An Easy Grassroots Revolution

A protest in 2000 dubbed the Black Umbrella Movement triggered a citywide experiment. The city's cobblestone street by the old east wall was scheduled to be torn out and paved over, at the insistence of one segment of the population (largely those unhappy about high heels getting caught and reduced accessibility to taxis).

However, a group of citizens with a passion for the old Hsinchu got together and launched the Black Umbrella Movement. Firing off emails and cell phone text messages, they put out the call for action, "Let's all carry black umbrellas tomorrow in mourning for our moat river." The next morning numerous people who'd never met before put aside work and gathered together, black umbrellas at hand, and ultimately the city relented on its demolition plans.

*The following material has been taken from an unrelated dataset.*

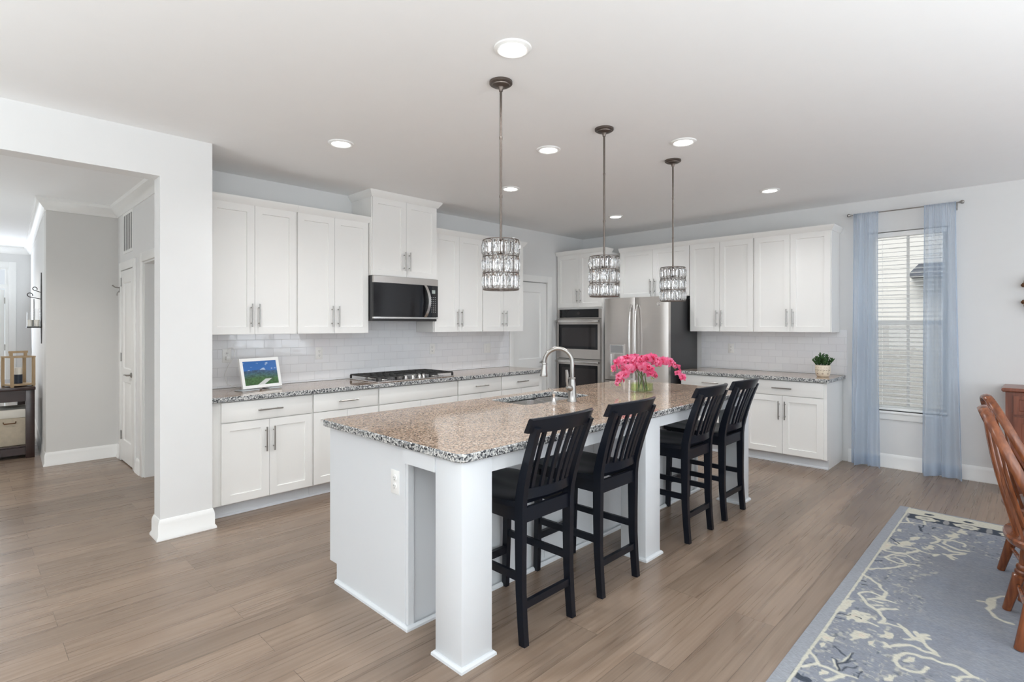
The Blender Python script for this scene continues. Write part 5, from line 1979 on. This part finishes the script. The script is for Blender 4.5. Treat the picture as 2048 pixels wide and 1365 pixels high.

Huang Chun-ming offers, "The Black Umbrella Movement in retrospect seems to be the point in recent years at which the city's people went beyond their own personal interests to get behind public issues."

The Hsinchu experiment of transplanted residents not only poses a challenge to authorities but also rattles the nerves of the patricians. Although they are cosmopolitan, progressively inclined, and hold the government's feet to the fire to see that its policies are environmentally viable and socially equitable, they can nonetheless come off as too highbrow in their ways and concerns. Giving the example of the Nanliao waste incinerator project, Hsinchu City Council member Lee Yen-huei notes that while private interest groups and scholars called for the facility's dismantlement, incessantly noting its high dust particle volume and threats to human health, their appeals failed to resonate with the average man on the street.

A great citizenry is the foundation of a great nation, city, or town. The next step in Hsinchu's experiment of transplanted residents is to strike a chord with more regular folks on the grassroots level to make great reforms possible.